Eine Bosnierin mit Kinderwagen sucht ihre Sachen. Sie sind nicht dabei. Was sie mitnimmt in ihr neues Zuhause? Sie zupft an ihrer Strickjacke. Nur Kleidung soll das wohl heißen. Die Zimmer an der Alten Zauche sei das Nötigste ohnehin vorhanden, sagt Wolfram Metzig, Schränke, Betten, Tisch und Stühle, sogar Geschirr, Besteck und Pfannen und Töpfe. „Alles neu. Die Familie der Bosnierin will gleich im neuen Heim schlafen. Sie fragt den Lkw-Fahrer im gebrochenem Deutsch nach ihren Kisten. „Liebe Frau, ich weiß auch nicht, wann ich sie hertransportiere“, sagt er. Er bleibt freundlich. Auch als ein Mann ihn wütend anschreit: „Wo meine blaue Tüte?“

Mittlerweile sind die Besitzer der Lkw-Ladung eingetroffen. Die Familie von Aznor Woziev aus Russland gehört dazu. Aznor, ein junger Mann mit großen, braunen Augen beugt sich über einen weißen Blumenkasten aus Plastik. Zu sehen ist darin nur schwarze Erde. „Astern“, sagt Woziev. Blumen seien sein Hobby. Im Lerchensteig hatte er einen Garten vor der Tür, am Schlaatz hat er jetzt einen Balkon. Ihn werden die Astern später schmücken. Er zeigt auf die oberste Fensterreihe des Hauses: „Dort, vierter Stock – da wohnen wir.“ Seine Frau und die beiden Kinder, vier und acht Jahre alt werden sich zwei Zimmer, Küche und Bad teilen. Seiner Jüngsten Lisa gefällt es. Aznor, der noch vor zwei Monaten Angst hatte, seine gewohnte Umgebung im Lerchensteig zu verlassen, findet die neue Wohnung jetzt o.k. Ein Spielplatz und die Kita sind gleich nebenan. Und Mohammed Khalid aus Pakistan erklärt: „Alles ist neu und sauber. Drüben war alles schon alt und schmutzig.“ Das findet auch Lilia Novakov.

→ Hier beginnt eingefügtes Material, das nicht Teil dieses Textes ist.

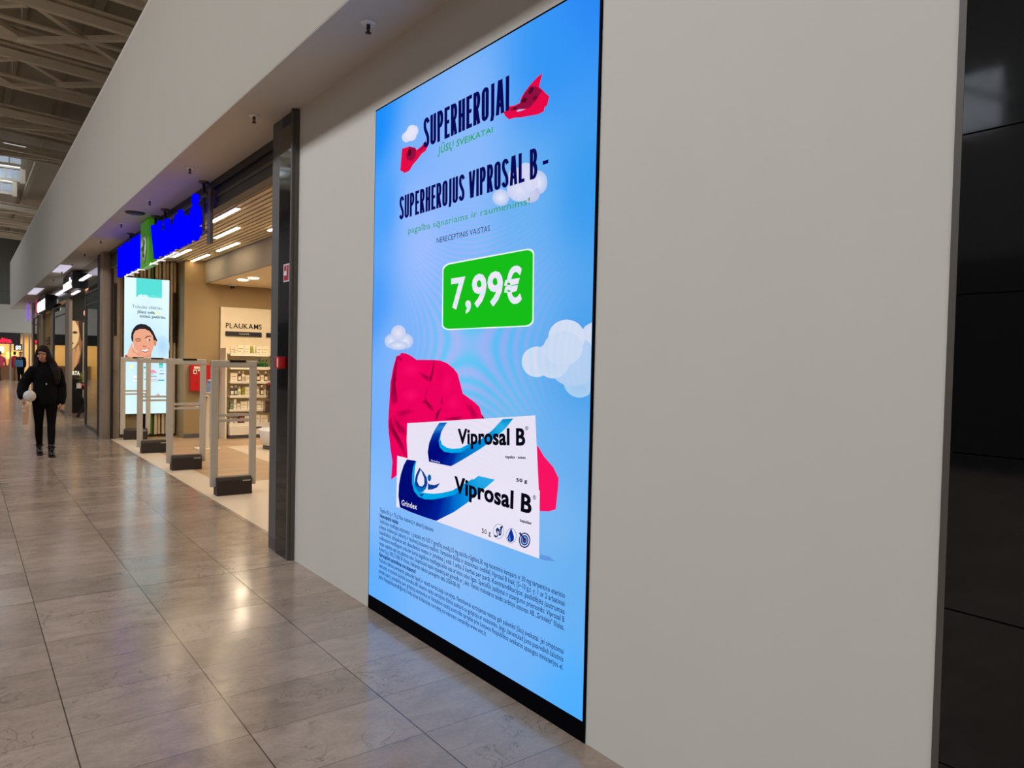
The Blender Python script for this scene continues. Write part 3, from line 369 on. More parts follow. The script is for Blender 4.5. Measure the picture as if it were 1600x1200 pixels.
['text','fine_print','tepalo negalima tepti ant pažeistos odos. Saugotis,kad tepalo nepatektų ant gleivinės ar į akis. Vietinis rinkodaros teisės turėtojo atstovas: AB „Grindeks“ filialas,',[[0.157,0.4345],[1.885,0.4345],[0.157,0.4592],[1.885,0.4592]],[18,50,110],0],
['text','fine_print','Kalvarijų g. 300,LT-08318 Vilnius. Reklamos teksto parengimo data 2024-08-18.',[[0.157,0.4003],[1.072,0.4003],[0.157,0.425],[1.072,0.425]],[18,50,110],0],
['text','fine_print','Nereceptinis sprendimas nuo skausmo!',[[0.157,0.366],[0.611,0.366],[0.157,0.3907],[0.611,0.3907]],[18,50,110],1],
['text','fine_print','Prašome įdėmiai perskaityti pakuotės lapelį ir vaistą vartoti,kaip nurodyta. Netinkamai vartojamas vaistas gali pakenkti Jūsų sveikatai. Jei simptomai',[[0.157,0.3317],[1.885,0.3317],[0.157,0.3564],[1.885,0.3564]],[18,50,110],0],
['text','fine_print','nepraeina ar atsirado šalutinis poveikis,dėl tolesnio vaisto vartojimo būtina pasitarti su gydytoju ar vaistininku. Jeigu įtariate,kad Jums pasireiškė šalutinis',[[0.157,0.2974],[1.885,0.2974],[0.157,0.3221],[1.885,0.3221]],[18,50,110],0],
['text','fine_print','poveikis,apie jį praneškite savo gydytojui,vaistininkui ar Valstybinei vaistų kontrolės tarnybai prie Lietuvos Respublikos sveikatos apsaugos ministerijos el.',[[0.157,0.2632],[1.885,0.2632],[0.157,0.2878],[1.885,0.2878]],[18,50,110],0],
['text','fine_print','paštu NepageidaujamaR@vvkt.lt arba kitais būdais,kaip nurodyta jos interneto svetainėje www.vvkt.lt.',[[0.157,0.2289],[1.315,0.2289],[0.157,0.2536],[1.315,0.2536]],[18,50,110],0]]
POSTER_ART = [['poly','logo_patch',[[2.626,3.039],[3.074,3.038],[3.073,2.688],[2.626,2.686]],[85,212,205]],
['text','logo_patch','skin',[[2.655,2.68],[2.831,2.684],[2.655,2.74],[2.83,2.742]],[235,250,250],1],
['text','logo_patch','effect',[[2.846,2.683],[3.067,2.688],[2.846,2.743],[3.066,2.747]],[115,225,218],0],
['text','slogan','Tobulas efektas.',[[2.556,2.47],[3.091,2.467],[2.555,2.529],[3.091,2.528]],[120,140,150],0],
['text','slogan','Jūsų oda',[[2.642,2.379],[2.949,2.374],[2.641,2.431],[2.949,2.426]],[85,105,120],1],
['text','slogan','mūsų patirtis.',[[2.69,2.297],[3.146,2.296],[2.689,2.346],[3.145,2.347]],[85,105,120],1],
['fan','slogan',[3.012,2.401],[[3.049,2.403],[3.047,2.39],[3.041,2.378],[3.031,2.37],[3.019,2.364],[3.006,2.364],[2.994,2.367],[2.984,2.375],[2.977,2.386],[2.975,2.399],[2.977,2.412],[2.984,2.423],[2.993,2.432],[3.005,2.437],[3.018,2.438],[3.03,2.434],[3.04,2.427],[3.047,2.416]],[235,240,150],[215,235,200]],
['fan','backdrop',[3.09,1.755],[[3.217,1.759],[3.21,1.685],[3.188,1.619],[3.155,1.569],[3.113,1.542],[3.069,1.541],[3.028,1.566],[2.994,1.614],[2.972,1.678],[2.964,1.752],[2.971,1.826],[2.992,1.891],[3.025,1.941],[3.066,1.968],[3.11,1.97],[3.152,1.946],[3.186,1.898],[3.209,1.834]],[165,205,235],[190,222,238]],
['poly','sleeve',[[2.445,1.577],[2.553,1.58],[2.615,1.531],[2.439,1.534]],[185,70,60]],
['poly','face',[[2.676,1.678],[2.897,1.702],[2.89,1.538],[2.6,1.531]],[215,145,115]],
['poly','hair',[[2.543,1.897],[2.547,1.991],[2.581,2.079],[2.634,2.145],[2.704,2.176],[2.791,2.166],[2.87,2.118],[2.926,2.034],[2.962,1.948],[3.001,1.862],[2.967,1.843],[2.928,1.807],[2.582,1.813],[2.554,1.846]],[38,34,38]],
['fan','face',[2.956,1.817],[[2.982,1.818],[2.981,1.797],[2.976,1.778],[2.97,1.764],[2.961,1.757],[2.952,1.756],[2.944,1.763],[2.937,1.777],[2.933,1.795],[2.931,1.816],[2.932,1.837],[2.937,1.855],[2.943,1.869],[2.952,1.877],[2.96,1.877],[2.969,1.87],[2.976,1.857],[2.98,1.838]],[205,130,105],[205,130,105]],
['poly','face',[[2.579,1.847],[2.581,1.967],[2.612,2.037],[2.689,2.075],[2.783,2.079],[2.863,2.039],[2.919,1.955],[2.937,1.86],[2.931,1.737],[2.905,1.65],[2.85,1.587],[2.771,1.563],[2.692,1.609],[2.622,1.676],[2.583,1.761]],[226,160,130]],
['fan','face',[2.637,1.737],[[2.692,1.739],[2.688,1.721],[2.679,1.705],[2.665,1.693],[2.647,1.686],[2.628,1.686],[2.61,1.691],[2.596,1.703],[2.586,1.718],[2.583,1.735],[2.586,1.753],[2.595,1.769],[2.61,1.781],[2.627,1.788],[2.646,1.788],[2.664,1.783],[2.679,1.772],[2.688,1.756]],[236,150,130],[226,160,130]],
['fan','face',[2.881,1.745],[[2.922,1.746],[2.919,1.729],[2.912,1.714],[2.901,1.703],[2.888,1.697],[2.874,1.696],[2.86,1.702],[2.849,1.712],[2.842,1.727],[2.839,1.743],[2.842,1.76],[2.849,1.775],[2.86,1.786],[2.873,1.792],[2.887,1.793],[2.901,1.787],[2.912,1.777],[2.919,1.762]],[236,155,130],[226,160,130]],
['poly','mouth',[[2.697,1.699],[2.77,1.684],[2.865,1.718],[2.846,1.657],[2.79,1.626],[2.731,1.645]],[190,80,80]],
['poly','mouth',[[2.711,1.689],[2.77,1.677],[2.852,1.704],[2.834,1.668],[2.786,1.646],[2.736,1.659]],[248,244,240]],
['poly','nose',[[2.746,1.775],[2.778,1.747],[2.814,1.769],[2.805,1.737],[2.77,1.726],[2.743,1.745]],[190,115,92]],
['fan','eye',[2.848,1.87],[[2.88,1.872],[2.878,1.864],[2.872,1.858],[2.864,1.853],[2.854,1.85],[2.843,1.85],[2.832,1.852],[2.824,1.856],[2.818,1.862],[2.816,1.869],[2.818,1.876],[2.824,1.883],[2.832,1.888],[2.842,1.891],[2.853,1.891],[2.864,1.889],[2.872,1.885],[2.878,1.879]],[235,225,220],[235,225,220]],
['fan','eye',[2.857,1.871],[[2.875,1.871],[2.874,1.865],[2.871,1.859],[2.866,1.854],[2.861,1.852],[2.855,1.852],[2.849,1.854],[2.844,1.858],[2.841,1.864],[2.84,1.87],[2.841,1.877],[2.844,1.883],[2.849,1.887],[2.854,1.889],[2.86,1.89],[2.866,1.888],[2.871,1.883],[2.874,1.878]],[60,35,30],[60,35,30]],
['strip','eye',[[[2.621,1.84],[2.624,1.852],[70,45,40]],[[2.668,1.836],[2.667,1.85],[70,45,40]],[[2.71,1.848],[2.706,1.858],[70,45,40]]]],
['strip','eyebrow',[[[2.781,1.897],[2.778,1.913],[60,40,36]],[[2.832,1.934],[2.828,1.951],[60,40,36]],[[2.887,1.941],[2.889,1.954],[60,40,36]]]],
['strip','eyebrow',[[[2.613,1.865],[2.61,1.879],[80,52,44]],[[2.659,1.884],[2.659,1.898],[80,52,44]],[[2.709,1.872],[2.713,1.886],[80,52,44]]]],
['poly','hand',[[2.503,1.673],[2.529,1.734],[2.548,1.803],[2.57,1.786],[2.567,1.718],[2.599,1.701],[2.614,1.642],[2.685,1.592],[2.755,1.559],[2.748,1.534],[2.522,1.529],[2.476,1.561],[2.514,1.605]],[232,170,140]],
['strip','hand',[[[2.564,1.709],[2.555,1.709],[190,115,90]],[[2.591,1.641],[2.58,1.637],[190,115,90]],[[2.693,1.571],[2.69,1.561],[190,115,90]]]],
['fan','sun',[2.554,1.357],[[2.591,1.357],[2.589,1.342],[2.583,1.328],[2.573,1.318],[2.561,1.313],[2.548,1.313],[2.536,1.318],[2.526,1.328],[2.52,1.341],[2.517,1.356],[2.519,1.371],[2.526,1.385],[2.536,1.395],[2.548,1.401],[2.56,1.401],[2.573,1.396],[2.583,1.386],[2.589,1.372]],[245,235,150],[225,238,200]],
['poly','carton',[[2.583,1.185],[2.661,1.186],[2.662,1.077],[2.579,1.082]],[235,240,240]],
['strip','carton',[[[2.594,1.128],[2.594,1.118],[110,130,140]],[[2.652,1.128],[2.652,1.118],[110,130,140]]]],
['poly','umbrella',[[2.84,1.239],[2.86,1.279],[2.915,1.304],[2.967,1.281],[2.996,1.241]],[235,140,165]],
['poly','product_icon',[[2.763,1.36],[2.807,1.36],[2.807,1.326],[2.763,1.325]],[60,180,185]],
['poly','product_icon',[[3.03,1.434],[3.104,1.435],[3.104,1.382],[3.03,1.381]],[60,190,185]],
['poly','product_icon',[[3.035,1.369],[3.1,1.37],[3.1,1.342],[3.035,1.341]],[90,200,195]],
['poly','product_icon',[[3.047,1.299],[3.105,1.3],[3.105,1.279],[3.047,1.278]],[190,200,205]],
['poly','product_icon',[[3.039,1.234],[3.12,1.235],[3.12,1.217],[3.039,1.216]],[120,130,150]],
['poly','product_icon',[[3.046,1.176],[3.095,1.176],[3.095,1.148],[3.046,1.148]],[200,225,220]],
['poly','product_icon',[[3.011,1.111],[3.128,1.111],[3.128,1.09],[3.011,1.09]],[50,165,180]],
['poly','product_icon',[[2.869,1.184],[2.99,1.184],[2.99,1.167],[2.869,1.166]],[150,160,175]],
['poly','product_icon',[[2.837,1.115],[2.997,1.116],[2.997,1.102],[2.837,1.102]],[225,140,155]],
['poly','product_icon',[[2.822,1.077],[3.013,1.078],[3.013,1.071],[2.822,1.07]],[190,170,190]],
['poly','product_icon',[[2.884,1.224],[2.948,1.224],[2.948,1.21],[2.884,1.21]],[160,190,215]],
['poly','product_icon',[[2.772,1.237],[2.813,1.237],[2.813,1.223],[2.772,1.223]],[120,200,170]],
['poly','product_icon',[[2.777,1.129],[2.815,1.129],[2.815,1.108],[2.777,1.108]],[90,150,150]],
['poly','product_icon',[[2.787,0.841],[2.812,0.84],[2.813,0.802],[2.787,0.802]],[70,160,165]],
['poly','product_icon',[[2.975,0.822],[3.055,0.821],[3.055,0.81],[2.975,0.811]],[205,120,150]],
['poly','product_icon',[[3.012,0.851],[3.024,0.851],[3.025,0.781],[3.012,0.781]],[205,120,150]]]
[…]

Die junge Frau würde auch gern ihre Mutter am Schlaatz unterbringen, ein Flüchtling aus dem jugoslawischen Bürgerkrieg. „Aber das ist alles unorganisiert hier“, sagt sie. Ihre Mutter stehe zwar auf der Liste der Awo, nicht aber auf der des Diakonischen Werks. Nun wisse niemand wo sie künftig wohnen werde.